À cette dernière forme, beaucoup, comme Duns Scot et Jean de Bassols, donnent le nom de forme coulante (forma fluens) ; mais d’autres réservent ce nom de forme qui s’écoule (forma fluens) à la forme qui, au cours du mouvement, est acquise partie par partie ; à la seconde, ils donnent alors le nom d’écoulement de la première forme (fluxus formæ). De là, la conséquence suivante : Lorsque ces derniers disent : Le mouvement n’est pas la forme qui s’écoule, motus non est forma fluens, ils expriment la pensée même que les premiers énoncent ainsi : Le mouvement est une forme coulante, motus est forma fluens. Ils s’accordent, alors qu’ils semblent se contredire formellement.
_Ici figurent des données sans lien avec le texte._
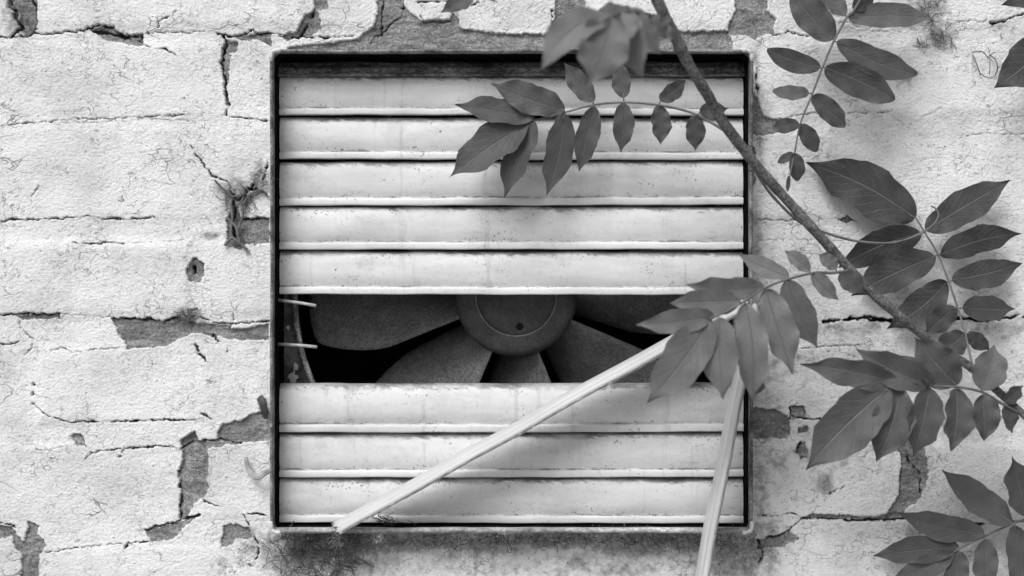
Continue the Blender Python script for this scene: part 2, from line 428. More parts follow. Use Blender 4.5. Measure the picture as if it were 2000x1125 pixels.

C’est à quoi il faut faire attention si l’on veut reconnaître, par exemple, que François de Mayronnes est d’accord avec Duns Scot et avec Jean de Bassols.

« Le mouvement, dit François de Mayronnes[1], est-il la succession ou bien ce qui est successif (successio vel successivum) ? Par ce qui est successif, nous entendons ce qui est acquis (per suceessivum, intelligimus quod acquiritur). » Nous voici avertis de suite que par ce qui est successif, successivum, François de Mayronnes entend la réalité permanente successivement acquise et non pas la réalité essentiellement successive que, sous ce même nom de successivum. Jean de Bassols oppose à la réalité permanente : cette réalité essentiellement successive, François la nomme succession, successio.

« Ce qui est successif, poursuit Mayronnes, c’est la forme et non pas le mouvement.

» Mais qu’est-ce donc que le mouvement ? Nous dirons que ce

  1. Scripta Francisci de Mayronis in quatuor libros sententiarum, lib. II, dist. XIV, quæst. IX ; éd. Venetiis, Octavianus Scotus, 1520, fol. 152, col. b.